Record extracts >>

>> begin

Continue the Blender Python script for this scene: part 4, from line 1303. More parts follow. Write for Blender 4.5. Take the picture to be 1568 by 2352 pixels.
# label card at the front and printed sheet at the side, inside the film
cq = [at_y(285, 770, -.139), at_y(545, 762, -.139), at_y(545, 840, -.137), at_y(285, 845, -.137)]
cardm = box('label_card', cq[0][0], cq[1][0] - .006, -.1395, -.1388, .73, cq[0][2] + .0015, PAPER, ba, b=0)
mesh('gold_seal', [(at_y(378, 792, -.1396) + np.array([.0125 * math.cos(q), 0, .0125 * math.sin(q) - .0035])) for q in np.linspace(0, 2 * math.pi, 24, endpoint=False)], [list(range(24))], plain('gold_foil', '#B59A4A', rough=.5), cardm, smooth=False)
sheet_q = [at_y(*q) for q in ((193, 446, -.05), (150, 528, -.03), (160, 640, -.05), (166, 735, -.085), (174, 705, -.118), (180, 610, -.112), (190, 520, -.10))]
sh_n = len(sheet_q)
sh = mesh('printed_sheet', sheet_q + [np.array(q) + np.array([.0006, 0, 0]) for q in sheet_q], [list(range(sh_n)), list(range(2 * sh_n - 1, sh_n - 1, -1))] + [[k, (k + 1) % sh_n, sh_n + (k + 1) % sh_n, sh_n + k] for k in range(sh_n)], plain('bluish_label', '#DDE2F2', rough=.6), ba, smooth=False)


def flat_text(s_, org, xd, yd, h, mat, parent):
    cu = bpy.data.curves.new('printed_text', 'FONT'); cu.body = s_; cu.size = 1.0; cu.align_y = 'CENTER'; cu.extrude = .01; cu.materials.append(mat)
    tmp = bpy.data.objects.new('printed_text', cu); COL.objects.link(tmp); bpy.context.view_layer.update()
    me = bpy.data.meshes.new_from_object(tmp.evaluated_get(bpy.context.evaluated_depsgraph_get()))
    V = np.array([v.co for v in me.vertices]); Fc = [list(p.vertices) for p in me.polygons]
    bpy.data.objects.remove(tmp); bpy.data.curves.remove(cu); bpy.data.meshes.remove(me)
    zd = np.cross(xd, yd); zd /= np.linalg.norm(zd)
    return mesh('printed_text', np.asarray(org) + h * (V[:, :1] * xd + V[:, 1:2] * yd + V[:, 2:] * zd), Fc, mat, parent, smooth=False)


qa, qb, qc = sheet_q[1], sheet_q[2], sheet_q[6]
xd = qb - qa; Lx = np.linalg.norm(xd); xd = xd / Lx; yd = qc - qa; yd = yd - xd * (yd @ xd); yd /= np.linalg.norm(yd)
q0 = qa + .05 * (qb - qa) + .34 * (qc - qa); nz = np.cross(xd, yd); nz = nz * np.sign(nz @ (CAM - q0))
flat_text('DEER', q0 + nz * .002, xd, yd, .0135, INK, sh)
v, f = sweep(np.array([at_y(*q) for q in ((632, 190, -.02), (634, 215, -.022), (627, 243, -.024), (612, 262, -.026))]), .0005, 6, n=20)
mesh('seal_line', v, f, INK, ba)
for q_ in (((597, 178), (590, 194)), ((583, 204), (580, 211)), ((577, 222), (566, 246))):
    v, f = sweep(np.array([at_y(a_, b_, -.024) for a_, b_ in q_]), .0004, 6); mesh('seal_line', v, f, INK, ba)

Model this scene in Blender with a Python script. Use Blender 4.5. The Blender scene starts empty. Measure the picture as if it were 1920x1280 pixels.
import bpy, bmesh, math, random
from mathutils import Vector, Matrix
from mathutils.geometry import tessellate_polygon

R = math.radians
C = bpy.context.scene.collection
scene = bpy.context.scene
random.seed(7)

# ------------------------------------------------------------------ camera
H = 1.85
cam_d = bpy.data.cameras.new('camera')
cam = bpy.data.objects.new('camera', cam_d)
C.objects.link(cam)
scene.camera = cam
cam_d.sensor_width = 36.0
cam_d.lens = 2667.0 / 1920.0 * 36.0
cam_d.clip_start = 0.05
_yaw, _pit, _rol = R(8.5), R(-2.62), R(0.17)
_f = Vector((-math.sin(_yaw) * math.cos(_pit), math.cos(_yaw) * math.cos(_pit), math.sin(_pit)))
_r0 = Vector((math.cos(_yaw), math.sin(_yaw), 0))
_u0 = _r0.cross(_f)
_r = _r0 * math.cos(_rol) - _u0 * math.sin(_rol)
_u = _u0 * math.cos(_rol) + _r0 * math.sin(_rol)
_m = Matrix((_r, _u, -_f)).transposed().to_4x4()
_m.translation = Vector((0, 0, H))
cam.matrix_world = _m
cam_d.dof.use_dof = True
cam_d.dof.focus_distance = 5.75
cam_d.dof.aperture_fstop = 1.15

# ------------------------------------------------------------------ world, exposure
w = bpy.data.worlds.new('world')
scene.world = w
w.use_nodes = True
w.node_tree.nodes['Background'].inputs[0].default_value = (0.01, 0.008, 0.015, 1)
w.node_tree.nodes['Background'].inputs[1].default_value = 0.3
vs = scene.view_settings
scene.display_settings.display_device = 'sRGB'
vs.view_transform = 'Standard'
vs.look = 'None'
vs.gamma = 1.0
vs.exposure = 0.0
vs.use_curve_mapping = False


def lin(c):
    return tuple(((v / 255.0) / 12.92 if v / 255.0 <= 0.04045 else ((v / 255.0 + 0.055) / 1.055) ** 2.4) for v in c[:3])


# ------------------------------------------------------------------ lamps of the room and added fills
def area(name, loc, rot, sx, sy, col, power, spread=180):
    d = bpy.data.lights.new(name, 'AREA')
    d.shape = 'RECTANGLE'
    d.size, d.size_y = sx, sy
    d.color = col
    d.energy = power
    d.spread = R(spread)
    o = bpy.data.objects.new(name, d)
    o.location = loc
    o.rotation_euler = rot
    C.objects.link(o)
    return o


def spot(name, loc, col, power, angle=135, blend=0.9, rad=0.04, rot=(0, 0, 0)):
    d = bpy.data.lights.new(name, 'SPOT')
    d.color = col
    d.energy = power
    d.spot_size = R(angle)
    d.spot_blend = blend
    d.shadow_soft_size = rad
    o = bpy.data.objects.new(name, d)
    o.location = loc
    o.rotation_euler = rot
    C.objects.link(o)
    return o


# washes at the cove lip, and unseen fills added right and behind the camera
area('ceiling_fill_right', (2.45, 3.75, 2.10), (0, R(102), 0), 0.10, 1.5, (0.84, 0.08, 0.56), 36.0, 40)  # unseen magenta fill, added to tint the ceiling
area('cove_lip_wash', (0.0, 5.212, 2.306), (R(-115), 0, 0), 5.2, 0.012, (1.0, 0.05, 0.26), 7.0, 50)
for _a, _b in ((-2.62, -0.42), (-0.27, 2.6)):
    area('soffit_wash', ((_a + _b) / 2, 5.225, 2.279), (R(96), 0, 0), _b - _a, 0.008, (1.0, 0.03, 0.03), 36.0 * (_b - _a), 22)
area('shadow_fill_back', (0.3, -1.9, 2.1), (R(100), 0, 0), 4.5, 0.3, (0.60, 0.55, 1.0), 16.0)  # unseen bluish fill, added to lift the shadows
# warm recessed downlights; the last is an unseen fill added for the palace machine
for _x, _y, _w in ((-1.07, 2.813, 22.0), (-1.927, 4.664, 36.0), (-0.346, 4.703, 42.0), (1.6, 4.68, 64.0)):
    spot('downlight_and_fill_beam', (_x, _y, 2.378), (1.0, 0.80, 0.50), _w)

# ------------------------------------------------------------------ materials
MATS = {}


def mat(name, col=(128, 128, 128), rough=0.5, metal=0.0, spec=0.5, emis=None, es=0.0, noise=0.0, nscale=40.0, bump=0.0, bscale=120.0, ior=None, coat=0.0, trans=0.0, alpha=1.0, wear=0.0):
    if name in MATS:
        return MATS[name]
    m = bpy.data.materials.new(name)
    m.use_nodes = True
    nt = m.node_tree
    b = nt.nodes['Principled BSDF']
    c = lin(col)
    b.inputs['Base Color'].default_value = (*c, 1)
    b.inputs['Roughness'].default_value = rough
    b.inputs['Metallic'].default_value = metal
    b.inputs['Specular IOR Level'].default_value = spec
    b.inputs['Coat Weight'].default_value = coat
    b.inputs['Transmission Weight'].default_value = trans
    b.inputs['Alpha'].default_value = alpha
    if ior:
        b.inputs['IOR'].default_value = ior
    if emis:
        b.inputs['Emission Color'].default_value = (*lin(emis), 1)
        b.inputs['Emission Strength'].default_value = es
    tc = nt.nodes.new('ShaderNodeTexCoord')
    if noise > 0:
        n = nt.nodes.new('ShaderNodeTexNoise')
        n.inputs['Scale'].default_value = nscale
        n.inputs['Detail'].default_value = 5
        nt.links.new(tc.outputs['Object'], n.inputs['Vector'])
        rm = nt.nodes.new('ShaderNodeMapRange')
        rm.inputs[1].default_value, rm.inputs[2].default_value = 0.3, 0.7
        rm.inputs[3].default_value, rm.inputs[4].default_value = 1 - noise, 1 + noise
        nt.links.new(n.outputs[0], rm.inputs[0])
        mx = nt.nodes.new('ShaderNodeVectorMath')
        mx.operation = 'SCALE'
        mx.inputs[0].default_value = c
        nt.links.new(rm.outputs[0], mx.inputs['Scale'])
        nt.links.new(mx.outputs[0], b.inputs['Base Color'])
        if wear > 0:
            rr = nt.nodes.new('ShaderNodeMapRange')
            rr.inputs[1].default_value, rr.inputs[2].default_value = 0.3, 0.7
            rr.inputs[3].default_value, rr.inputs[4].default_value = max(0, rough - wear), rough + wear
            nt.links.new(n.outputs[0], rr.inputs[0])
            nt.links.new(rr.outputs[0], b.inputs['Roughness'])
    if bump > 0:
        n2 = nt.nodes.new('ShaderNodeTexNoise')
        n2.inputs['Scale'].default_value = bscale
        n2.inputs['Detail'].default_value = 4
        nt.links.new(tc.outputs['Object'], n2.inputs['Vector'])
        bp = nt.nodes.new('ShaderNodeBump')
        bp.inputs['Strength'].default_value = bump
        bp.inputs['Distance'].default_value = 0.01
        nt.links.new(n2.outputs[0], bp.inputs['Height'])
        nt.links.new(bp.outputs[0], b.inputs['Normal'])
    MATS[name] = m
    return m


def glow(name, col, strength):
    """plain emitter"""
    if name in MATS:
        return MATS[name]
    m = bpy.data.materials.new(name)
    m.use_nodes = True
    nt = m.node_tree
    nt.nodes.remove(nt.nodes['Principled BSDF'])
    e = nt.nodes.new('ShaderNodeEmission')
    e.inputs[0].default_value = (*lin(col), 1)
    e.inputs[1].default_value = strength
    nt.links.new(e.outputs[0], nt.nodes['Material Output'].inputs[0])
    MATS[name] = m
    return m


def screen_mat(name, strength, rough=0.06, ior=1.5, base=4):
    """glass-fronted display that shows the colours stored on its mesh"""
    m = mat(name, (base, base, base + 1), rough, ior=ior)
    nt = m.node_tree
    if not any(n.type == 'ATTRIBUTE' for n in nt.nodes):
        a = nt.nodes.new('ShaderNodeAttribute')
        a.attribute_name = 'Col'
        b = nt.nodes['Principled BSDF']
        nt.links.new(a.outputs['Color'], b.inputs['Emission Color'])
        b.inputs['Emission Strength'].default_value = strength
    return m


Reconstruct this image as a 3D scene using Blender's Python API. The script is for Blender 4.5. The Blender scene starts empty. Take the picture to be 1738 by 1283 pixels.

>> end

Exercise aim >> Using the data above, extract exactly the lines from the one that holds "Model this scene" to the one that holds "random.seed(7)", both ends included, and no others.

Solution below >>
Model this scene in Blender with a Python script. Use Blender 4.5. The Blender scene starts empty. Measure the picture as if it were 1920x1280 pixels.
import bpy, bmesh, math, random
from mathutils import Vector, Matrix
from mathutils.geometry import tessellate_polygon

R = math.radians
C = bpy.context.scene.collection
scene = bpy.context.scene
random.seed(7)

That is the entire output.